There are many other tips I could offer, but these five are a good starting point. Feel free to share your own conversion tips and war stories below.


About the Author

Alan Pringle


Content strategy consulting. Publishing (electronic and print). Eating (preferably pastries and chocolate). COO at Scriptorium.

7 Comments on “Five tips for converting content to DITA”

  1. Boy, where can I start with this?! With #5, you’re a man after my own heart. A way-too-common writer refrain is, “But it’s valid. The spec says it’s okay.” In fairness, though, writers hear you talking out of both sides of your mouth…one side says to them, “You must adhere to the standard” and the other side says, “Except when the standard is too permissive.” There’s so much of a “feel” aspect of authoring, even in a standard like DITA, and I use that to counteract writers’ fears that moving to structured authoring will turn them into automatons.

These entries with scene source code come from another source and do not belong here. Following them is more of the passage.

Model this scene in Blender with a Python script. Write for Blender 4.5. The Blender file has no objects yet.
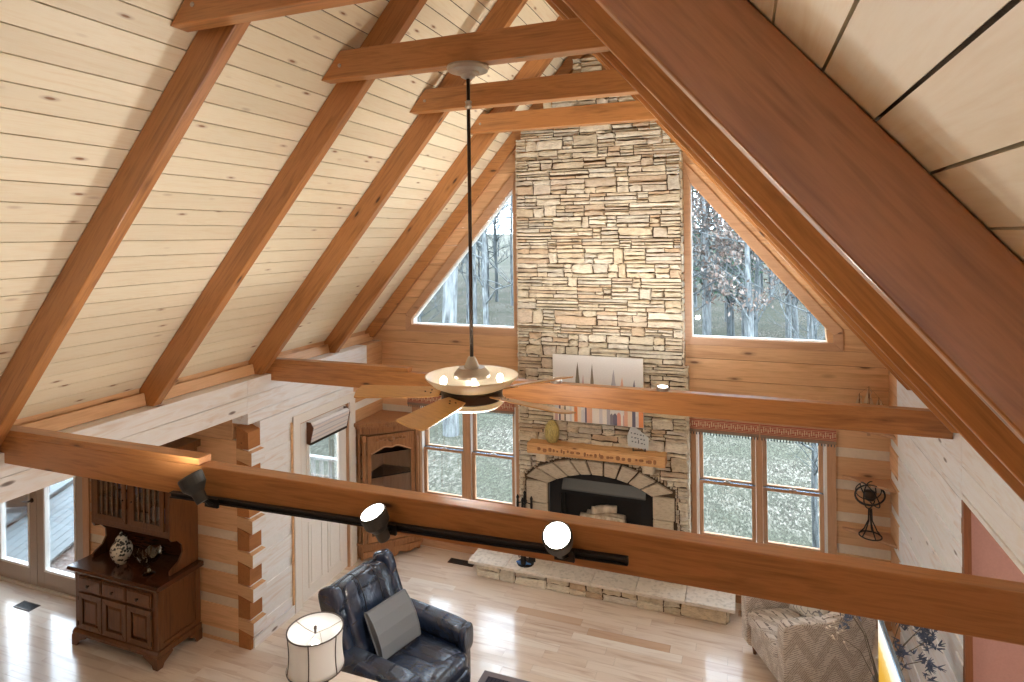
import bpy, math, random
from math import sin, cos, pi, radians as rad, sqrt, atan, atan2, tan
from mathutils import Vector, Matrix, noise
random.seed(7)
SC = bpy.context.scene
COL = SC.collection

# ------------------------------------------------------------------ materials
def srgb(r, g, b):
    f = lambda c: (c/255/12.92) if c/255 <= .04045 else ((c/255+.055)/1.055)**2.4
    return (f(r), f(g), f(b), 1)

class NT:
    def __init__(s, name):
        s.m = bpy.data.materials.new(name); s.m.use_nodes = True
        s.t = s.m.node_tree; s.t.nodes.clear()
        s.out = s.t.nodes.new('ShaderNodeOutputMaterial')
    def n(s, typ, ins=None, **props):
        d = s.t.nodes.new('ShaderNode'+typ)
        for k, v in props.items(): setattr(d, k, v)
        for k, v in (ins or {}).items():
            i = d.inputs[k]
            if isinstance(v, bpy.types.NodeSocket): s.t.links.new(v, i)
            else: i.default_value = v
        return d
    def math(s, op, a, b=0.0, clamp=False):
        d = s.n('Math', {0: a, 1: b}, operation=op); d.use_clamp = clamp; return d.outputs[0]
    def ramp(s, fac, stops, interp='LINEAR'):
        d = s.n('ValToRGB', {'Fac': fac}); cr = d.color_ramp; cr.interpolation = interp
        while len(cr.elements) > 1: cr.elements.remove(cr.elements[-1])
        for i, (p, c) in enumerate(stops):
            e = cr.elements[0] if i == 0 else cr.elements.new(p)
            e.position = p; e.color = c if len(c) == 4 else (*c, 1)
        return d.outputs['Color']
    def mix(s, fac, a, b, mode='MIX'):
        d = s.n('Mix', data_type='RGBA', blend_type=mode)
        for k, v in ((0, fac), (6, a), (7, b)):
            if isinstance(v, bpy.types.NodeSocket): s.t.links.new(v, d.inputs[k])
            else: d.inputs[k].default_value = v
        return d.outputs[2]
    def surf(s, sh):
        s.t.links.new(sh, s.out.inputs['Surface']); return s.m
    def bsdf(s, color, rough=.5, metal=0, bump=None, bstr=.2, bdist=.01, coat=0, spec=.5, **ex):
        ins = {'Base Color': color, 'Roughness': rough, 'Metallic': metal, 'Coat Weight': coat, 'Specular IOR Level': spec}
        ins.update(ex)
        if bump is not None:
            ins['Normal'] = s.n('Bump', {'Height': bump, 'Strength': bstr, 'Distance': bdist}).outputs[0]
        return s.surf(s.n('BsdfPrincipled', ins).outputs[0])
    def coords(s):
        return s.n('TexCoord').outputs['Object']
    def island(s):
        return s.n('NewGeometry').outputs['Random Per Island']
    def orand(s):
        return s.n('ObjectInfo').outputs['Random']

def plain(name, c, rough=.5, metal=0, coat=0, bump=0, bscale=80, spec=.5, **ex):
    t = NT(name); b = None
    v = t.n('TexNoise', {'Vector': t.coords(), 'Scale': bscale, 'Detail': 4.0})
    col = t.mix(.12, c, t.ramp(v.outputs[0], [(.3, (c[0]*.6, c[1]*.6, c[2]*.6)), (.7, (min(1, c[0]*1.25), min(1, c[1]*1.25), min(1, c[2]*1.25)))]))
    if bump: b = v.outputs[0]
    return t.bsdf(col, rough, metal, b, bump, coat=coat, spec=spec, **ex)

def wood(name, light, dark, axis='X', s=1.0, rough=.42, knots=.6, var=.2, bump=.12, coat=0.0, grain=.6, knotcol=None, spec=.4):
    t = NT(name)
    r1, r2 = t.island(), t.orand()
    off = t.n('CombineXYZ', {0: t.math('MULTIPLY', r1, 17.3), 1: t.math('MULTIPLY', r1, 9.1), 2: t.math('MULTIPLY', r2, 23.7)}).outputs[0]
    co = t.n('VectorMath', {0: t.coords(), 1: off}, operation='ADD').outputs[0]
    lo, hi = .55*s, 7.0*s
    sc = {'X': (lo, hi, hi), 'Y': (hi, lo, hi), 'Z': (hi, hi, lo)}[axis]
    mp = t.n('Mapping', {'Vector': co, 'Scale': sc}).outputs[0]
    g1 = t.n('TexNoise', {'Vector': mp, 'Scale': 1.6, 'Detail': 5.0, 'Roughness': .6, 'Distortion': 1.3}).outputs[0]
    mp2 = t.n('Mapping', {'Vector': mp, 'Scale': tuple(4.0 if k < 1*s else 5.0 for k in sc)}).outputs[0]
    g2 = t.n('TexNoise', {'Vector': mp2, 'Scale': 2.0, 'Detail': 3.0}).outputs[0]
    g = t.math('ADD', t.math('MULTIPLY', g1, .7), t.math('MULTIPLY', g2, .3))
    md = tuple(light[i]*(1-grain)+dark[i]*grain for i in range(3))
    col = t.ramp(g, [(.3, md), (.52, tuple(light[:3])), (.62, tuple(light[i]*.6+md[i]*.4 for i in range(3))), (.75, md)])
    if knots > 0:
        ks = {'X': (2.2, 7.5, 7.5), 'Y': (7.5, 2.2, 7.5), 'Z': (7.5, 7.5, 2.2)}[axis]
        kv = t.n('TexVoronoi', {'Vector': t.n('Mapping', {'Vector': co, 'Scale': tuple(k*s for k in ks)}).outputs[0], 'Scale': 1.0, 'Randomness': 1.0})
        sel = t.math('GREATER_THAN', t.n('SeparateColor', {0: kv.outputs['Color']}).outputs[0], 1-knots)
        d = kv.outputs['Distance']
        kn = t.ramp(d, [(.0, (1, 1, 1)), (.065, (.9, .9, .9)), (.1, (.35, .35, .35)), (.19, (0, 0, 0))])
        col = t.mix(t.math('MULTIPLY', kn, sel), col, knotcol or (dark[0]*.35, dark[1]*.3, dark[2]*.3, 1))
    vv = t.math('ADD', t.math('MULTIPLY', r1, var), t.math('MULTIPLY', r2, var*.5))
    k = t.math('ADD', t.math('SUBTRACT', 1.0, var*.75), vv)
    col = t.mix(1.0, col, t.n('CombineXYZ', {0: k, 1: t.math('POWER', k, 1.15), 2: t.math('POWER', k, 1.3)}).outputs[0], 'MULTIPLY')
    return t.bsdf(col, rough, 0, g2, bump, .004, coat=coat, spec=spec, **{'Coat Roughness': .2} if coat else {})

def emit(name, c, s):
    t = NT(name); return t.surf(t.n('Emission', {'Color': c, 'Strength': s}).outputs[0])

def glass_thin(name, tint=(.97, .99, 1, 1), refl=.5):
    t = NT(name)
    fr = t.n('Fresnel', {'IOR': 1.45}).outputs[0]
    a = t.n('BsdfTransparent', {'Color': tint}).outputs[0]
    b = t.n('BsdfGlossy', {'Roughness': .02}).outputs[0]
    return t.surf(t.n('MixShader', {0: t.math('MULTIPLY', fr, refl), 1: a, 2: b}).outputs[0])

M = {}
M['beam'] = wood('fir_beam', srgb(184, 126, 74), srgb(108, 66, 34), 'X', 1.0, rough=.36, knots=.95, var=.16, grain=.75, coat=.3)
M['ceil'] = wood('pale_pine_boards', srgb(238, 228, 203), srgb(222, 200, 160), 'Y', 1.5, rough=.4, knots=.6, var=.13, grain=.5, knotcol=srgb(140, 95, 55))
M['logX'] = wood('log_along_x', srgb(224, 180, 136), srgb(176, 126, 82), 'X', .8, rough=.5, knots=.9, var=.22, grain=.7)
M['logY'] = wood('log_along_y', srgb(224, 180, 136), srgb(176, 126, 82), 'Y', .8, rough=.5, knots=.9, var=.22, grain=.7)
M['logend'] = wood('log_end_grain_and_shade', srgb(176, 118, 68), srgb(130, 80, 42), 'Y', 2.0, rough=.6, knots=.3, var=.25)
M['trimX'] = wood('casing_along_x', srgb(196, 154, 120), srgb(160, 116, 82), 'X', 1.2, rough=.42, knots=.3, var=.12)
M['trimZ'] = wood('casing_along_z', srgb(196, 154, 120), srgb(160, 116, 82), 'Z', 1.2, rough=.42, knots=.3, var=.12)
M['white'] = plain('white_paint', srgb(236, 232, 226), .35)
M['door'] = plain('cream_door_paint', srgb(240, 234, 226), .35)
M['taupe'] = plain('taupe_door_paint', srgb(176, 160, 146), .4)
M['chink'] = plain('cream_chinking', srgb(222, 208, 188), .8, bump=.2, bscale=30)
M['black'] = plain('black_metal', srgb(24, 25, 27), .4, .2)
M['iron'] = plain('wrought_iron', srgb(32, 30, 30), .5, .4)
M['nickel'] = plain('brushed_nickel', srgb(185, 176, 165), .3, .9)
M['darkmetal'] = plain('dark_bronze', srgb(70, 58, 50), .35, .8)
M['pink'] = plain('salmon_wall_paint', srgb(190, 146, 134), .7)
M['darkcasing'] = wood('dark_casing', srgb(140, 88, 52), srgb(96, 56, 32), 'Z', 1.4, knots=.2, var=.1)
M['oak'] = wood('carved_oak', srgb(168, 120, 80), srgb(104, 64, 36), 'Z', 2.4, rough=.35, knots=.3, var=.1, grain=.9)
M['cherry'] = wood('dark_cherry', srgb(112, 70, 38), srgb(48, 27, 15), 'Z', 1.6, rough=.28, knots=.1, var=.12, grain=.7, coat=.3)
M['cherrytop'] = wood('dark_cherry_top', srgb(78, 44, 27), srgb(48, 26, 15), 'X', 1.6, rough=.15, knots=0, var=.1, grain=.7, coat=.5)
M['dark'] = plain('dark_interior', srgb(20, 16, 14), .8)
M['glass'] = glass_thin('window_glass')
M['mantel'] = wood('rough_mantel', srgb(222, 176, 122), srgb(166, 112, 64), 'X', 1.5, rough=.6, knots=.6, var=.1, grain=.9, bump=.4)
M['bowlglass'] = None

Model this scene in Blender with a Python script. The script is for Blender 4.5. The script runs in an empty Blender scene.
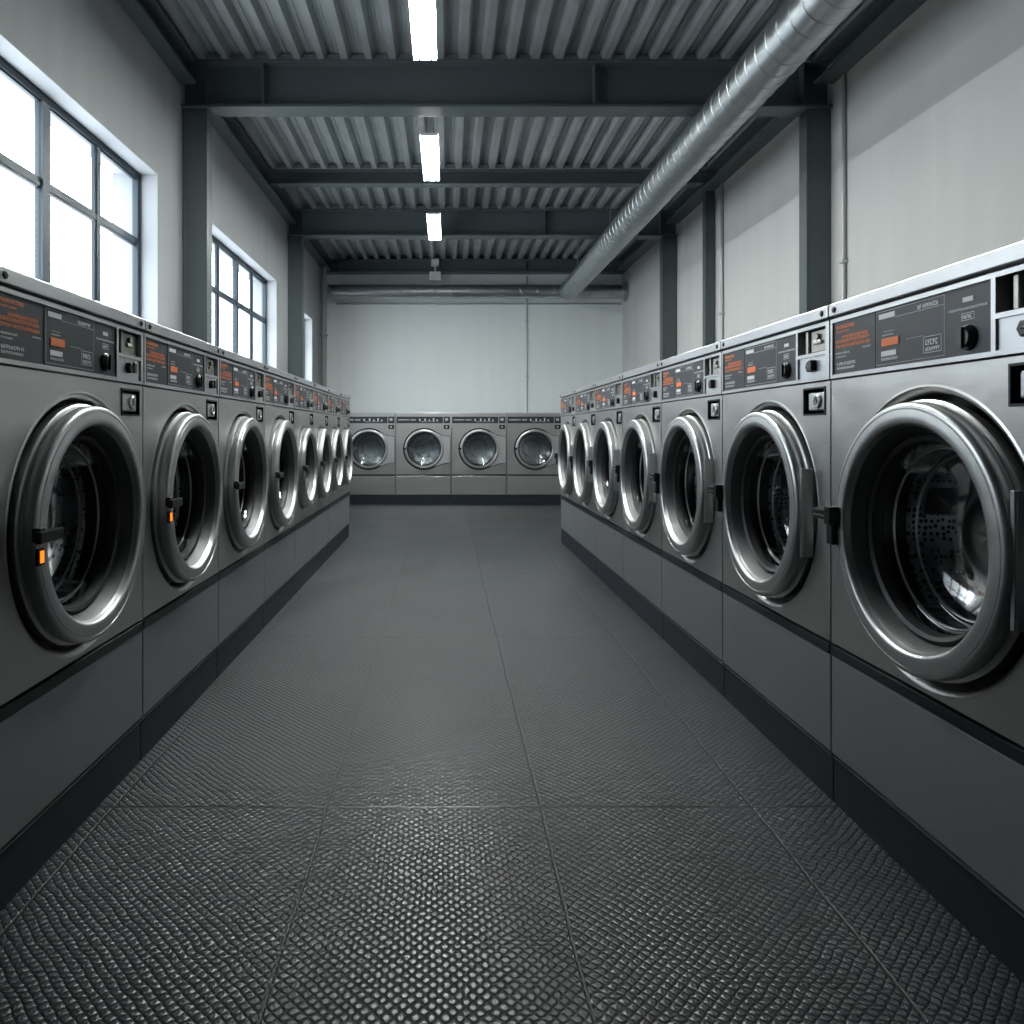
import bpy, bmesh, math, random
from mathutils import Vector, Matrix
from mathutils.geometry import tessellate_polygon
random.seed(7)
PI = math.pi
scn = bpy.context.scene
COL = scn.collection

# ---------------------------------------------------------------- materials
def new_mat(name):
    m = bpy.data.materials.new(name); m.use_nodes = True
    nt = m.node_tree
    return m, nt, nt.nodes['Principled BSDF'], nt.links
def N(nt, t, **kw):
    n = nt.nodes.new(t)
    for k, v in kw.items(): setattr(n, k, v)
    return n
def plain(name, col, rough=.5, metal=0., spec=.5, emit=None, estr=0, noise=0.0, nscale=8.0, bump=0.0, bscale=60):
    m, nt, b, L = new_mat(name)
    b.inputs['Base Color'].default_value = (*col, 1)
    b.inputs['Roughness'].default_value = rough
    b.inputs['Metallic'].default_value = metal
    b.inputs['Specular IOR Level'].default_value = spec
    if emit:
        b.inputs['Emission Color'].default_value = (*emit, 1); b.inputs['Emission Strength'].default_value = estr
    if noise or bump:
        tc = N(nt, 'ShaderNodeTexCoord')
    if noise:
        n = N(nt, 'ShaderNodeTexNoise'); n.inputs['Scale'].default_value = nscale; n.inputs['Detail'].default_value = 5
        L.new(tc.outputs['Object'], n.inputs['Vector'])
        mx = N(nt, 'ShaderNodeMix', data_type='RGBA')
        mx.inputs[6].default_value = (*[c*(1-noise) for c in col], 1); mx.inputs[7].default_value = (*[min(1, c*(1+noise)) for c in col], 1)
        L.new(n.outputs['Fac'], mx.inputs[0]); L.new(mx.outputs[2], b.inputs['Base Color'])
    if bump:
        n2 = N(nt, 'ShaderNodeTexNoise'); n2.inputs['Scale'].default_value = bscale; n2.inputs['Detail'].default_value = 4
        L.new(tc.outputs['Object'], n2.inputs['Vector'])
        bp = N(nt, 'ShaderNodeBump'); bp.inputs['Strength'].default_value = bump; bp.inputs['Distance'].default_value = .01
        L.new(n2.outputs['Fac'], bp.inputs['Height']); L.new(bp.outputs['Normal'], b.inputs['Normal'])
    return m

def brushed(name, col, rough, vertical=False, amount=.10, bump=.12):
    """stainless sheet: streaks run along local x (or z), slow waviness in the sheet"""
    m, nt, b, L = new_mat(name)
    b.inputs['Metallic'].default_value = 1.0
    tc = N(nt, 'ShaderNodeTexCoord')
    mp = N(nt, 'ShaderNodeMapping')
    mp.inputs['Scale'].default_value = (90, 90, 1.2) if vertical else (1.2, 90, 90)
    L.new(tc.outputs['Object'], mp.inputs['Vector'])
    n = N(nt, 'ShaderNodeTexNoise'); n.inputs['Scale'].default_value = 4; n.inputs['Detail'].default_value = 6
    L.new(mp.outputs['Vector'], n.inputs['Vector'])
    n2 = N(nt, 'ShaderNodeTexNoise'); n2.inputs['Scale'].default_value = 3.0; n2.inputs['Detail'].default_value = 3
    L.new(tc.outputs['Object'], n2.inputs['Vector'])
    mr = N(nt, 'ShaderNodeMapRange'); mr.inputs['To Min'].default_value = rough-amount*.5; mr.inputs['To Max'].default_value = rough+amount*.8
    L.new(n.outputs['Fac'], mr.inputs['Value'])
    ad = N(nt, 'ShaderNodeMath', operation='MULTIPLY_ADD'); ad.inputs[1].default_value = .16; 
    L.new(n2.outputs['Fac'], ad.inputs[0]); L.new(mr.outputs['Result'], ad.inputs[2]); L.new(ad.outputs[0], b.inputs['Roughness'])
    mx = N(nt, 'ShaderNodeMix', data_type='RGBA')
    mx.inputs[6].default_value = (*[c*.86 for c in col], 1); mx.inputs[7].default_value = (*[c*1.1 for c in col], 1)
    L.new(n.outputs['Fac'], mx.inputs[0]); L.new(mx.outputs[2], b.inputs['Base Color'])
    b1 = N(nt, 'ShaderNodeBump'); b1.inputs['Strength'].default_value = bump; b1.inputs['Distance'].default_value = .0015
    L.new(n.outputs['Fac'], b1.inputs['Height'])
    b2 = N(nt, 'ShaderNodeBump'); b2.inputs['Strength'].default_value = .25; b2.inputs['Distance'].default_value = .032
    L.new(n2.outputs['Fac'], b2.inputs['Height']); L.new(b1.outputs['Normal'], b2.inputs['Normal'])
    L.new(b2.outputs['Normal'], b.inputs['Normal'])
    return m

def wall_mat(name, col, col2, rough=.75):
    m, nt, b, L = new_mat(name)
    g = N(nt, 'ShaderNodeNewGeometry')
    n = N(nt, 'ShaderNodeTexNoise'); n.inputs['Scale'].default_value = .9; n.inputs['Detail'].default_value = 7; n.inputs['Roughness'].default_value = .6
    L.new(g.outputs['Position'], n.inputs['Vector'])
    mp = N(nt, 'ShaderNodeMapping'); mp.inputs['Scale'].default_value = (3.2, 3.2, .22); L.new(g.outputs['Position'], mp.inputs['Vector'])
    n3 = N(nt, 'ShaderNodeTexNoise'); n3.inputs['Scale'].default_value = 1.6; n3.inputs['Detail'].default_value = 5
    L.new(mp.outputs['Vector'], n3.inputs['Vector'])
    av = N(nt, 'ShaderNodeMath', operation='MULTIPLY_ADD'); av.inputs[1].default_value = .55
    L.new(n3.outputs['Fac'], av.inputs[0])
    h = N(nt, 'ShaderNodeMath', operation='MULTIPLY'); h.inputs[1].default_value = .45; L.new(n.outputs['Fac'], h.inputs[0]); L.new(h.outputs[0], av.inputs[2])
    cr = N(nt, 'ShaderNodeMapRange'); cr.inputs['From Min'].default_value = .35; cr.inputs['From Max'].default_value = .65
    L.new(av.outputs[0], cr.inputs['Value'])
    mx = N(nt, 'ShaderNodeMix', data_type='RGBA'); mx.inputs[6].default_value = (*col2, 1); mx.inputs[7].default_value = (*col, 1)
    L.new(cr.outputs['Result'], mx.inputs[0]); L.new(mx.outputs[2], b.inputs['Base Color'])
    b.inputs['Roughness'].default_value = rough
    n2 = N(nt, 'ShaderNodeTexNoise'); n2.inputs['Scale'].default_value = 38; n2.inputs['Detail'].default_value = 5
    L.new(g.outputs['Position'], n2.inputs['Vector'])
    bp = N(nt, 'ShaderNodeBump'); bp.inputs['Strength'].default_value = .22; bp.inputs['Distance'].default_value = .006
    L.new(n2.outputs['Fac'], bp.inputs['Height']); L.new(bp.outputs['Normal'], b.inputs['Normal'])
    return m

def floor_mat():
    m, nt, b, L = new_mat('embossed_rubber')
    def M(op, a=None, c=None, d=None):
        n = N(nt, 'ShaderNodeMath', operation=op)
        for i, v in enumerate((a, c, d)):
            if v is None: continue
            if isinstance(v, (int, float)): n.inputs[i].default_value = v
            else: L.new(v, n.inputs[i])
        return n.outputs[0]
    g = N(nt, 'ShaderNodeNewGeometry')
    ns = N(nt, 'ShaderNodeTexNoise'); ns.inputs['Scale'].default_value = 9; ns.inputs['Detail'].default_value = 3
    L.new(g.outputs['Position'], ns.inputs['Vector'])
    sub = N(nt, 'ShaderNodeVectorMath', operation='SUBTRACT'); sub.inputs[1].default_value = (.5, .5, .5); L.new(ns.outputs['Color'], sub.inputs[0])
    sc = N(nt, 'ShaderNodeVectorMath', operation='SCALE'); sc.inputs['Scale'].default_value = .022; L.new(sub.outputs[0], sc.inputs[0])
    ad = N(nt, 'ShaderNodeVectorMath', operation='ADD'); L.new(g.outputs['Position'], ad.inputs[0]); L.new(sc.outputs[0], ad.inputs[1])
    sp = N(nt, 'ShaderNodeSeparateXYZ'); L.new(ad.outputs[0], sp.inputs[0])
    x, y = sp.outputs['X'], sp.outputs['Y']
    k = 1/.030
    u = M('MULTIPLY', M('ADD', x, y), k); v = M('MULTIPLY', M('SUBTRACT', x, y), k)
    su = M('ABSOLUTE', M('SINE', M('MULTIPLY', u, PI))); sv = M('ABSOLUTE', M('SINE', M('MULTIPLY', v, PI)))
    cell = M('MINIMUM', M('MULTIPLY', M('POWER', M('MULTIPLY', su, sv), .55), 1.25), 1.0)
    # worn patches soften the emboss
    big = N(nt, 'ShaderNodeTexNoise'); big.inputs['Scale'].default_value = 1.3; big.inputs['Detail'].default_value = 6
    L.new(g.outputs['Position'], big.inputs['Vector'])
    wear = N(nt, 'ShaderNodeMapRange'); wear.inputs['From Min'].default_value = 0; wear.inputs['From Max'].default_value = 1; wear.inputs['To Min'].default_value = .5; wear.inputs['To Max'].default_value = 1.4
    L.new(big.outputs['Fac'], wear.inputs['Value'])
    cellw = M('MULTIPLY', cell, wear.outputs[0])
    # seams between the mats, wandering a little
    s2 = N(nt, 'ShaderNodeSeparateXYZ'); L.new(g.outputs['Position'], s2.inputs[0])
    wob = N(nt, 'ShaderNodeTexNoise'); wob.inputs['Scale'].default_value = 1.6; wob.inputs['Detail'].default_value = 4
    L.new(g.outputs['Position'], wob.inputs['Vector'])
    w = M('MULTIPLY', M('SUBTRACT', wob.outputs['Fac'], .5), .03)
    X = M('ADD', s2.outputs['X'], w); Y = M('ADD', s2.outputs['Y'], w)
    def seam(c, off, per, half):
        f = M('FRACT', M('DIVIDE', M('ADD', c, -off + per*.5), per))
        d = M('MULTIPLY', M('ABSOLUTE', M('SUBTRACT', f, .5)), per)
        r = N(nt, 'ShaderNodeMapRange'); r.inputs['From Min'].default_value = half*.4; r.inputs['From Max'].default_value = half; L.new(d, r.inputs['Value'])
        return r.outputs[0]
    sm = M('MULTIPLY', seam(X, .30+6.8, .68, .0055), seam(Y, 2.37, 1.95, .009))
    h = M('MULTIPLY', cellw, sm)
    fine = N(nt, 'ShaderNodeTexNoise'); fine.inputs['Scale'].default_value = 220; fine.inputs['Detail'].default_value = 3
    L.new(g.outputs['Position'], fine.inputs['Vector'])
    hh = M('ADD', h, M('MULTIPLY', fine.outputs['Fac'], .10))
    bp = N(nt, 'ShaderNodeBump'); bp.inputs['Strength'].default_value = .9; bp.inputs['Distance'].default_value = .0032
    L.new(hh, bp.inputs['Height']); L.new(bp.outputs['Normal'], b.inputs['Normal'])
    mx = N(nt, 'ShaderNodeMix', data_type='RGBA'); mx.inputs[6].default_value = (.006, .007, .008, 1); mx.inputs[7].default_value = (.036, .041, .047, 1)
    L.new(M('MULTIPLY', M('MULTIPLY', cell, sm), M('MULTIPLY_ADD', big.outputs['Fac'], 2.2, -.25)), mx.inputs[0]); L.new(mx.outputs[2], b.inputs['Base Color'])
    r = N(nt, 'ShaderNodeMapRange'); r.inputs['From Min'].default_value = 0; r.inputs['From Max'].default_value = 1; r.inputs['To Min'].default_value = .26; r.inputs['To Max'].default_value = .46
    L.new(big.outputs['Fac'], r.inputs['Value']); L.new(r.outputs[0], b.inputs['Roughness'])
    b.inputs['Specular IOR Level'].default_value = .5
    return m

def glass_mat(name, tint, fres=1.45, rough=0.0):
    m = bpy.data.materials.new(name); m.use_nodes = True; nt = m.node_tree; nt.nodes.clear()
    o = N(nt, 'ShaderNodeOutputMaterial'); t = N(nt, 'ShaderNodeBsdfTransparent'); t.inputs[0].default_value = (*tint, 1)
    gl = N(nt, 'ShaderNodeBsdfGlossy'); gl.inputs['Roughness'].default_value = rough
    f = N(nt, 'ShaderNodeFresnel'); f.inputs[0].default_value = fres
    mx = N(nt, 'ShaderNodeMixShader')
    nt.links.new(f.outputs[0], mx.inputs[0]); nt.links.new(t.outputs[0], mx.inputs[1]); nt.links.new(gl.outputs[0], mx.inputs[2]); nt.links.new(mx.outputs[0], o.inputs[0])
    return m

def drum_mat():
    m, nt, b, L = new_mat('perforated_drum')
    b.inputs['Metallic'].default_value = 1; b.inputs['Roughness'].default_value = .3
    tc = N(nt, 'ShaderNodeTexCoord')
    vo = N(nt, 'ShaderNodeTexVoronoi'); vo.inputs['Scale'].default_value = 58; vo.inputs['Randomness'].default_value = .5
    L.new(tc.outputs['Object'], vo.inputs['Vector'])
    r = N(nt, 'ShaderNodeMapRange'); r.inputs['From Min'].default_value = .28; r.inputs['From Max'].default_value = .40; L.new(vo.outputs['Distance'], r.inputs['Value'])
    mx = N(nt, 'ShaderNodeMix', data_type='RGBA'); mx.inputs[6].default_value = (.02, .02, .02, 1); mx.inputs[7].default_value = (.55, .56, .57, 1)
    L.new(r.outputs[0], mx.inputs[0]); L.new(mx.outputs[2], b.inputs['Base Color'])
    bp = N(nt, 'ShaderNodeBump'); bp.inputs['Strength'].default_value = .8; bp.inputs['Distance'].default_value = .003
    L.new(r.outputs[0], bp.inputs['Height']); L.new(bp.outputs['Normal'], b.inputs['Normal'])
    return m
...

    If I were going to add a #6, it would be “If you’re hoping to automate your conversion, make sure your input is uniform.” Your FrameMaker or Word template can be weird…that’s okay. Those of who who write conversion scripts can work with weird. What we *can’t* work with is random.

    Great post!

    1. And I will append 6a, Leigh:

      If your files are so full of formatting overrides and tweaks (for example, creating side heads by inserting a disconnected text frame for each heading*), automated conversion may not be a possibility.

      * I didn’t make this up, unfortunately.

  2. 7. If your legacy content is not already topic-based, the most efficient approach is probably to outline your modules and then rewrite the content into topics, using a few scraps here and there.

  3. By far, the number one thing that must be considered is content strategy. Only then can you make a competent decision on which content model – whether that’s DITA or something else – will best fit what it is you want to do with your content.

    I’ve seen plenty of organizations implement DITA first and only then try to figure out how a DITA workflow might enable them to do something different with their content. This is probably the worst way to implement DITA: you spend a ton of money and effort to less efficiently produce the same output that you were producing before.

    Most tech pubs organizations are, for better or worse, still operating in the book-based world, producing PDFs, some flavor of tri-pane online help, and possibly ebooks. DITA, in my opinion, is poorly suited for this type of a workflow (though from a purely technological perspective, it can be made to work). If you haven’t carefully planned a content strategy for which DITA is optimal (i.e. delivering actual topics), then chances are that your DITA implementation will be unsuccessful.

    Of course, even if you have designed a topic-based content strategy up front, you may find that DITA isn’t ideal for your requirements. For example, most enterprise-level DITA publishing tools seem to be geared towards book publication.

  4. Oh, how I wish you would have written this list PRIOR to doing my conversion! Or wait, did you write this list BECAUSE of my conversion?
    Regardless, I whole-heartedly agree…especially with #2!

    1. As the credits before a movie say: “Inspired by true events.” But those events weren’t all on your project! Number 4 was heavily inspired by your second conversion effort, I will admit.